En las casas donde me fui quedando me daban un cuarto que tienen preparado para visitantes extranjeros. Mi sleeping era mi sábana y cobija. Me daban además un balde con agua para bañarme afuera, en un cuarto con un hueco en el piso. Tomaba agua caliente o té tibetano. O lo que me brindaran, mientras se cocinaba lo que comía todo el tiempo: Dalwat, un plato de lentejas negras y arroz. Un día comí carne seca de búfalo y otro día comí pollo. El resto del menú fue vegetariano. Me tocaba siempre pedir el favor de que no condimentaran tan picante mi comida. Ni vi frutas por ninguna parte.

Las caminatas entre páramos de neblina fresca, tapetes de musgos y bosques de rododendros revivían las ilusiones y ganas de vivir. Conozco muy bien lo que uno siente cuando se es feliz. Y viniendo del realismo mágico de mi país, me dejaba llevar por la magia de esta tierra. Cruzando ríos de aguas claras y caudalosas por puentes colgantes burlaba mis miedos. Igual cuando rodaba por aquellas cascadas en medio de piedras grabadas coon oraciones tibetanas, que despertaban mi curiosidad. Caminando por sus riberas uno mata sus propios demonios.

Con frecuencia suenan los cuernos tibetanos por esos caminos. Con ellos se comunican ellos. Se escuchan como truenos y entonces el corazón late y uno oye el alma. Creo que caminé unos 45 kilómetros por caminos hechos al andar, como dice el poema de Machado. Lo más alto que logré subir por los himalayas fue a 3500 metros, pues ni mi condición física ni mi equipo me permitían más. No fue mucha la altura alcanzada pero si el aprendizaje.

Por los caminos difíciles se ve poca gente. Hasta las cabras ruedan facilmente por ahí. De vez en cuando se ven extranjeros o nepalíes cargando víveres. Los que se encuentran se saludan juntando las manos al pecho y diciendo: "Namast". A propósito, a la dormidera la llaman allí flor de Namast, porque sus pétalos se cierran sobre si mismos como uno al saludar.
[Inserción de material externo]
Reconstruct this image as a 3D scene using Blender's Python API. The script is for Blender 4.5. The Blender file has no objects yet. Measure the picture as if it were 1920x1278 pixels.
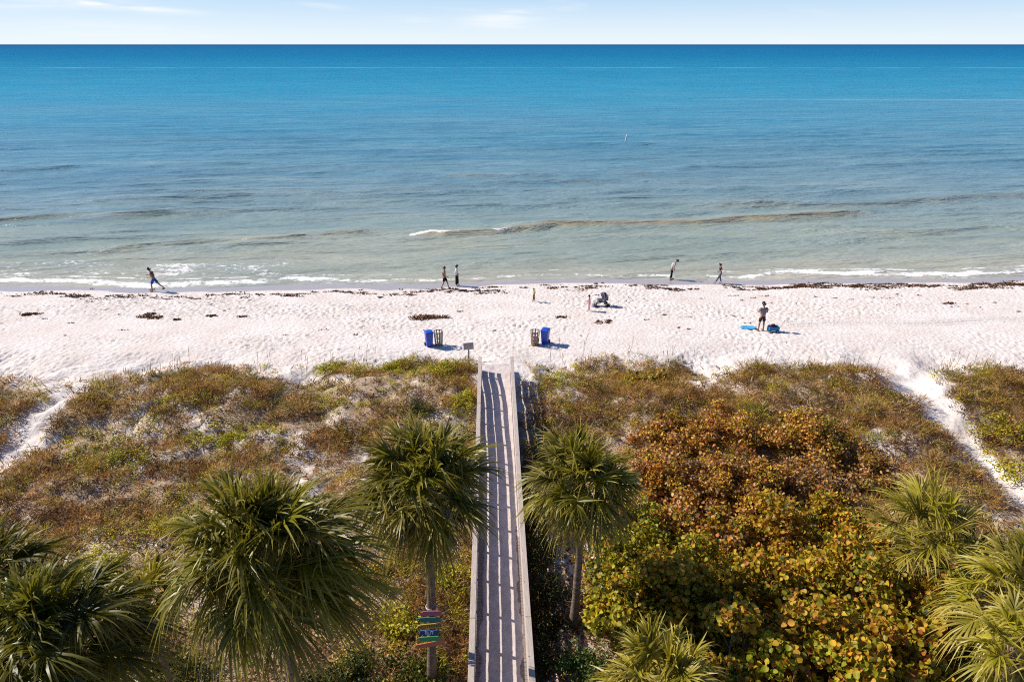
import bpy, bmesh, math, random
import numpy as np
from mathutils import Vector, Matrix

random.seed(7)
RNG = np.random.default_rng(11)
S = bpy.context.scene
C = S.collection
R = math.radians

# ------------------------------------------------------------------ camera
CAM_H = 16.5
PITCH = math.atan(556.0 / 1280.0)
FPX = 1280.0
cp, sp = math.cos(PITCH), math.sin(PITCH)
cam_d = bpy.data.cameras.new('camera')
cam_d.lens = 24.0
cam_d.sensor_width = 36.0
cam_d.clip_end = 90000
cam_d.clip_start = 0.1
cam = bpy.data.objects.new('camera', cam_d)
C.objects.link(cam)
cam.location = (0, 0, CAM_H)
cam.rotation_euler = (math.pi / 2 - PITCH, 0, 0)
S.camera = cam


def ray(px, py):
    a = (px - 960) / FPX
    b = (py - 639) / FPX
    return np.array([a, cp - b * sp, -sp - b * cp])


def P(px, py, z=0.0):
    """where the sight line through a photo pixel meets height z"""
    d = ray(px, py)
    t = (z - CAM_H) / d[2]
    return np.array([d[0] * t, d[1] * t, z])


def PD(px, py, D):
    """the same at ground distance D"""
    d = ray(px, py)
    t = D / d[1]
    return np.array([d[0] * t, D, CAM_H + d[2] * t])


# ------------------------------------------------------------------ noise
def _h(ix, iy, seed):
    n = (ix.astype(np.int64) * 374761393 + iy.astype(np.int64) * 668265263 + seed * 974711) & 0xFFFFFFFF
    n = ((n ^ (n >> 13)) * 1274126177) & 0xFFFFFFFF
    n = (n ^ (n >> 16)) & 0xFFFFFFFF
    return n / 4294967295.0


def vnoise(x, y, seed=0):
    x = np.asarray(x, float)
    y = np.asarray(y, float)
    ix, iy = np.floor(x), np.floor(y)
    fx, fy = x - ix, y - iy
    ux, uy = fx * fx * fx * (fx * (fx * 6 - 15) + 10), fy * fy * fy * (fy * (fy * 6 - 15) + 10)
    a, b = _h(ix, iy, seed), _h(ix + 1, iy, seed)
    c, d = _h(ix, iy + 1, seed), _h(ix + 1, iy + 1, seed)
    return (a * (1 - ux) + b * ux) * (1 - uy) + (c * (1 - ux) + d * ux) * uy


def fbm(x, y, seed=0, octv=4, gain=0.5):
    s, a, t = 0.0, 1.0, 0.0
    x = np.asarray(x, float)
    y = np.asarray(y, float)
    for i in range(octv):
        s = s + a * vnoise(x * 2.03 ** i + 17.3 * i, y * 2.03 ** i - 9.1 * i, seed + i)
        t += a
        a *= gain
    return s / t


def sstep(a, b, x):
    t = np.clip((x - a) / (b - a), 0, 1)
    return t * t * (3 - 2 * t)


# ------------------------------------------------------------------ object helpers
def tag(o, label=None, cat=None, group=None, kind=None):
    if label: o['label'] = label
    if cat: o['category'] = cat
    if group: o['group'] = group
    if kind: o['kind'] = kind
    return o


def link(o, parent=None):
    C.objects.link(o)
    if parent is not None:
        o.parent = parent
    return o


def empty(name, label, cat, loc=(0, 0, 0), rotz=0.0, group=None):
    o = bpy.data.objects.new(name, None)
    o.empty_display_size = 0.2
    o.location = tuple(float(v) for v in loc)
    o.rotation_euler = (0, 0, rotz)
    link(o)
    return tag(o, label, cat, group)


def mesh_np(name, verts, polys, mat, parent=None, col=None, smooth=False, attrs=None):
    """polys: list of integer arrays (M,k)"""
    verts = np.asarray(verts, np.float32)
    me = bpy.data.meshes.new(name)
    me.vertices.add(len(verts))
    me.vertices.foreach_set('co', verts.ravel())
    nl = sum(p.size for p in polys)
    npol = sum(len(p) for p in polys)
    me.loops.add(nl)
    me.polygons.add(npol)
    me.loops.foreach_set('vertex_index', np.concatenate([p.ravel() for p in polys]).astype(np.int32))
    tot = np.concatenate([np.full(len(p), p.shape[1], np.int32) for p in polys])
    start = np.concatenate([[0], np.cumsum(tot)[:-1]]).astype(np.int32)
    me.polygons.foreach_set('loop_start', start)
    me.update(calc_edges=True)
    if smooth:
        me.polygons.foreach_set('use_smooth', np.ones(npol, bool))
    if col is not None:
        at = me.attributes.new('Col', 'FLOAT_COLOR', 'POINT')
        c4 = np.ones((len(verts), 4), np.float32)
        c4[:, :3] = col
        at.data.foreach_set('color', c4.ravel())
    for k, v in (attrs or {}).items():
        at = me.attributes.new(k, 'FLOAT', 'POINT')
        at.data.foreach_set('value', np.asarray(v, np.float32).ravel())
    me.materials.append(mat)
    o = bpy.data.objects.new(name, me)
    return link(o, parent)


class MB:
    """collects boxes, bars and tubes for one mesh"""

    def __init__(self):
        self.v = []
        self.f = []

    def box(self, c, s, rot=None, taper=1.0):
        b = len(self.v)
        for dz in (-1, 1):
            k = taper if dz > 0 else 1.0
            for dx, dy in ((-1, -1), (1, -1), (1, 1), (-1, 1)):
                p = Vector((dx * s[0] / 2 * k, dy * s[1] / 2 * k, dz * s[2] / 2))
                if rot is not None:
                    p = rot @ p
                self.v.append(tuple(p + Vector(c)))
        for q in ((0, 3, 2, 1), (4, 5, 6, 7), (0, 1, 5, 4), (1, 2, 6, 5), (2, 3, 7, 6), (3, 0, 4, 7)):
            self.f.append(tuple(b + i for i in q))
        return self

    def tube(self, pts, rad, n=8, cap=True):
        pts = [Vector(p) for p in pts]
        if not hasattr(rad, '__len__'):
            rad = [rad] * len(pts)
        b = len(self.v)
        prev = None
        for i, p in enumerate(pts):
            t = (pts[min(i + 1, len(pts) - 1)] - pts[max(i - 1, 0)]).normalized()
            if prev is None:
                a = t.orthogonal().normalized()
            else:
                a = (prev - t * prev.dot(t)).normalized()
            prev = a
            c = t.cross(a)
            for k in range(n):
                w = 2 * math.pi * k / n
                self.v.append(tuple(p + (a * math.cos(w) + c * math.sin(w)) * rad[i]))
        for i in range(len(pts) - 1):
            for k in range(n):
                k2 = (k + 1) % n
                self.f.append((b + i * n + k, b + i * n + k2, b + (i + 1) * n + k2, b + (i + 1) * n + k))
        if cap:
            self.f.append(tuple(b + k for k in reversed(range(n))))
            self.f.append(tuple(b + (len(pts) - 1) * n + k for k in range(n)))
        return self

    def lathe(self, prof, n=24, c=(0, 0, 0), close=True):
        b = len(self.v)
        for r, z in prof:
            for k in range(n):
                w = 2 * math.pi * k / n
                self.v.append((c[0] + r * math.cos(w), c[1] + r * math.sin(w), c[2] + z))
        for i in range(len(prof) - 1):
            for k in range(n):
                k2 = (k + 1) % n
                self.f.append((b + i * n + k, b + i * n + k2, b + (i + 1) * n + k2, b + (i + 1) * n + k))
        if close:
            self.f.append(tuple(b + k for k in reversed(range(n))))
            self.f.append(tuple(b + (len(prof) - 1) * n + k for k in range(n)))
        return self

    def prism(self, outline, y0, y1):
        """outline in x,z extruded along y"""
        b = len(self.v)
        n = len(outline)
        for y in (y0, y1):
            for x, z in outline:
                self.v.append((x, y, z))
        self.f.append(tuple(b + i for i in range(n)))
        self.f.append(tuple(b + n + i for i in reversed(range(n))))
        for i in range(n):
            j = (i + 1) % n
            self.f.append((b + j, b + i, b + n + i, b + n + j))
        return self

    def build(self, name, mat, parent=None, smooth=False, bevel=0.0):
        me = bpy.data.meshes.new(name)
        me.from_pydata(self.v, [], self.f)
        me.update()
        bm = bmesh.new()
        bm.from_mesh(me)
        bmesh.ops.recalc_face_normals(bm, faces=bm.faces)
        if bevel > 0:
            bmesh.ops.bevel(bm, geom=list(bm.edges), offset=bevel, segments=1, affect='EDGES', clamp_overlap=True)
        bm.to_mesh(me)
        bm.free()
        if smooth:
            for p in me.polygons:
                p.use_smooth = True
        me.materials.append(mat)
        return link(bpy.data.objects.new(name, me), parent)


def copy_tree(o, parent=None):
    c = o.copy()
    C.objects.link(c)
    c.parent = parent
    for ch in list(o.children):
        copy_tree(ch, c)
    return c


# ------------------------------------------------------------------ materials
def lin(r, g, b):
    f = lambda c: c / 12.92 if c <= 0.04045 else ((c + 0.055) / 1.055) ** 2.4
    return (f(r / 255), f(g / 255), f(b / 255))


class NT:
    def __init__(self, name):
        self.m = bpy.data.materials.new(name)
        self.m.use_nodes = True
        self.t = self.m.node_tree
        self.t.nodes.clear()
        self.out = self.n('ShaderNodeOutputMaterial')

    def n(self, typ, **kw):
        nd = self.t.nodes.new(typ)
        for k, v in kw.items():
            setattr(nd, k, v)
        return nd

    def put(self, sock, v):
        if hasattr(v, 'is_output'):
            self.t.links.new(v, sock)
        elif v is not None:
            if hasattr(sock.default_value, '__len__') and not hasattr(v, '__len__'):
                v = [v] * len(sock.default_value)
            if hasattr(sock.default_value, '__len__') and len(sock.default_value) == 4 and len(v) == 3:
                v = (*v, 1)
            sock.default_value = v

    def math(self, op, a, b=None, c=None, clamp=False):
        nd = self.n('ShaderNodeMath', operation=op, use_clamp=clamp)
        self.put(nd.inputs[0], a)
        if b is not None: self.put(nd.inputs[1], b)
        if c is not None: self.put(nd.inputs[2], c)
        return nd.outputs[0]

    def mix(self, f, a, b, blend='MIX'):
        nd = self.n('ShaderNodeMix', data_type='RGBA', blend_type=blend)
        self.put(nd.inputs[0], f)
        self.put(nd.inputs[6], a)
        self.put(nd.inputs[7], b)
        return nd.outputs[2]

    def noise(self, vec=None, scale=5, detail=3, rough=0.5, dist=0.0):
        nd = self.n('ShaderNodeTexNoise')
        if vec is not None: self.put(nd.inputs['Vector'], vec)
        nd.inputs['Scale'].default_value = scale
        nd.inputs['Detail'].default_value = detail
        nd.inputs['Roughness'].default_value = rough
        nd.inputs['Distortion'].default_value = dist
        return nd.outputs['Fac']

    def ramp(self, f, stops, interp='LINEAR'):
        nd = self.n('ShaderNodeValToRGB')
        self.put(nd.inputs[0], f)
        cr = nd.color_ramp
        cr.interpolation = interp
        while len(cr.elements) > 1:
            cr.elements.remove(cr.elements[-1])
        for i, (p, c) in enumerate(stops):
            e = cr.elements[0] if i == 0 else cr.elements.new(p)
            e.position = p
            e.color = (*c, 1) if hasattr(c, '__len__') else (c, c, c, 1)
        return nd.outputs[0]

    def attr(self, name):
        return self.n('ShaderNodeAttribute', attribute_name=name)

    def pos(self):
        return self.n('ShaderNodeNewGeometry').outputs['Position']

    def objco(self):
        return self.n('ShaderNodeTexCoord').outputs['Object']

    def scalevec(self, vec, s):
        nd = self.n('ShaderNodeVectorMath', operation='MULTIPLY')
        self.put(nd.inputs[0], vec)
        nd.inputs[1].default_value = s
        return nd.outputs[0]

    def bump(self, h, strength=0.5, dist=0.02, normal=None):
        nd = self.n('ShaderNodeBump')
        nd.inputs['Strength'].default_value = strength
        nd.inputs['Distance'].default_value = dist
        self.put(nd.inputs['Height'], h)
        if normal is not None: self.put(nd.inputs['Normal'], normal)
        return nd.outputs[0]

    def bsdf(self, col, rough=0.6, spec=0.5, normal=None, metal=0.0):
        nd = self.n('ShaderNodeBsdfPrincipled')
        self.put(nd.inputs['Base Color'], col)
        self.put(nd.inputs['Roughness'], rough)
        self.put(nd.inputs['Specular IOR Level'], spec)
        nd.inputs['Metallic'].default_value = metal
        if normal is not None: self.put(nd.inputs['Normal'], normal)
        return nd.outputs[0]

    def done(self, sh):
        self.t.links.new(sh, self.out.inputs['Surface'])
        return self.m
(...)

Por esos caminos elevados sentí integrarme con el cielo, la humedad, el verde espeso, las raices inmensas y una que otra sanguijuela.

Despues de las montañas me fui a lavar elefantes y fotografiar rinocerontes al sur en la reserva del parque de Chitwan, donde se respira un aire cálido y selvático. Hay que decir que por allí hay mucha presencia hindú. Para llegar tuve que pasar una noche en carpa a la orilla de un río caudaloso, donde me uní a un grupo de turistas para tomar entre todos un bote y hacer rafting. Luego ellos se fueron y me cogió la noche sola bajo un cielo estrellado, entre unas piedras grandes, y respirando un aire de tierra caliente que acaraciaba los sentidos. Ninguna vivienda ni pueblo cerca. Confieso que tuve mucho miedo, pero mi instinto me sugirió pasar la noche sobre una piedra grande, con los zapatos puestos, una piedra en la mano derecha y un gancho de acero de los de fijar la carpa en la mano izquierda. Esperé en vela que apareciera energúmeno o alguna cobra, pero ninguno se dejó ver. !Qué noche!

En Chitwan me quedé en unas cabañas de un proyecto holandés para dar trabajo a la población. Allí me sentí muy feliz de tener de nuevo un espejo. Había pasado tiempo sin verme en uno. Tuve cama limpia, sábanas y agua potable. Un lujo.

Finalmente, de nuevo a Katmandú, después otras 10 horas en Delhi y el regreso a Frankfurt. Volando de vuelta recordé unas palabras de A. Schweizer: " Alto, muy alto, si tu cielo se tiende a opacar deja brincar tu estrella interior". Saludos calurosos.